CHATTIN: Glenn Ganges’ latest adventure concerns a restless night. What is your preferred method for combating these moments of temporary insomnia?

HUIZENGA: A bowl of cereal (low sugar) and a book that is kind of boring and/or hard to read.

CHATTIN: How would describe the structure of Ganges #4?

HUIZENGA: An infinite grid of panels, only some of which you can see and read, but occasionally you catch a glimpse of it fading off into infinity, and also the grid contains itself nested within itself at different levels.

CHATTIN: Was it an aesthetic or symbolic choice — or neither — to break up the panels on the bottom of pages 10-13?  

HUIZENGA: I’m not sure what you’re asking, but I probably wouldn’t want to answer anyhow, since this seems like the kind of thing where I’m being tempted into explaining the thinking behind a story. Obviously I have to do some of that in an interview, but I try to keep it to a minimum. As a reader I often want a writer to explain their thinking behind a short story or a poem, but at the same time I really don’t want to know, either.

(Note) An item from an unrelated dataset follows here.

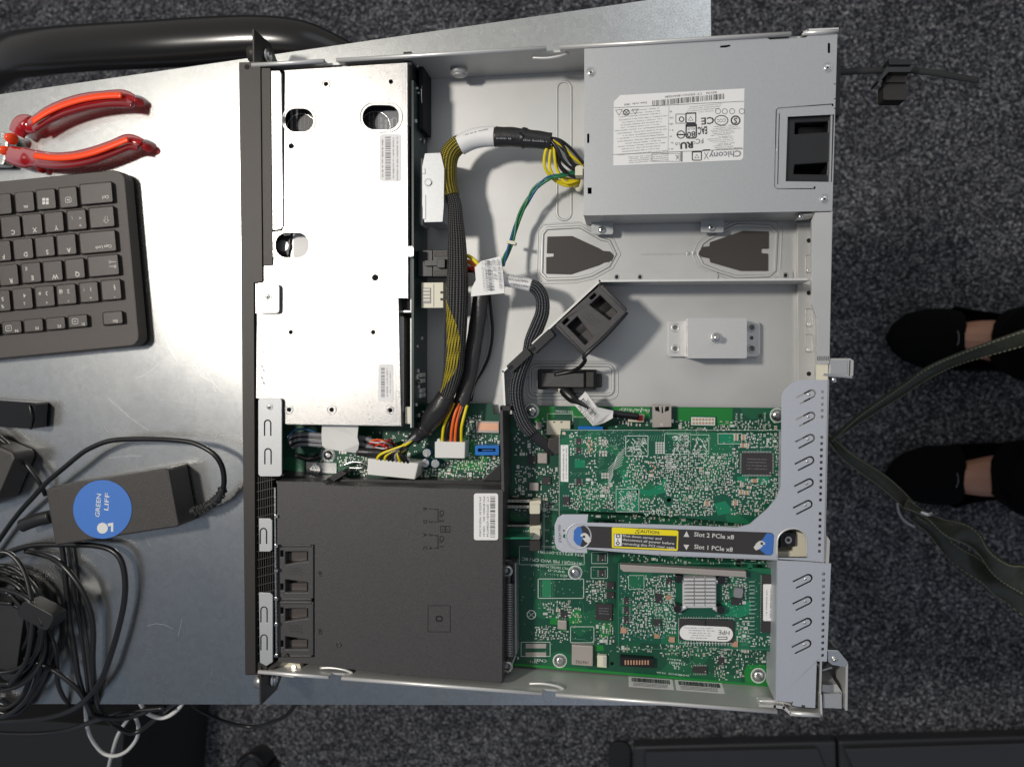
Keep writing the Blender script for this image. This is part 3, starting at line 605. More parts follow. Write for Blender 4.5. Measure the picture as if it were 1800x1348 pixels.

And the same thing holds for writers too, I think—they often want to know what readers think, but at the same time they don’t, really.

Ganges 4 by Kevin Huizenga
Ganges #4 ©2011

CHATTIN: How did you tackle, visually, working with so much moonlight and shadow in Ganges #4?

HUIZENGA: Experimenting with tones and shadows in Photoshop, making a mess of it, and settling for the least gross-looking version of the panel. I wanted to try to draw Glenn walking around the house at night, and it took some experimentation to get something interesting that worked. I’m still not satisfied with it, but I think I know how to fix it for the collection.

CHATTIN: What are some of the challenges of depicting Death, who appears in your latest work?

HUIZENGA: It didn’t feel like it was a challenge at all. As I understand it, it’s been pretty well established that Death is a skeleton in a cloak with a scythe. I’d like to think that death appears in many of my comics so far.

Ganges 4 by Kevin Huizenga
Ganges #4 ©2011

CHATTIN:  I found the connection with Earth’s calendar and Glenn’s calendar amusing. What kind of thought process goes into making these connections?

HUIZENGA: I don’t think it gives anything away to say that Ganges is largely about time, and different ways representing and thinking about it. The Earth’s calendar thing is a pretty common illustration in popular geology books and natural histories, and since Glenn is reading Basin and Range in the story, it was an obvious way to go.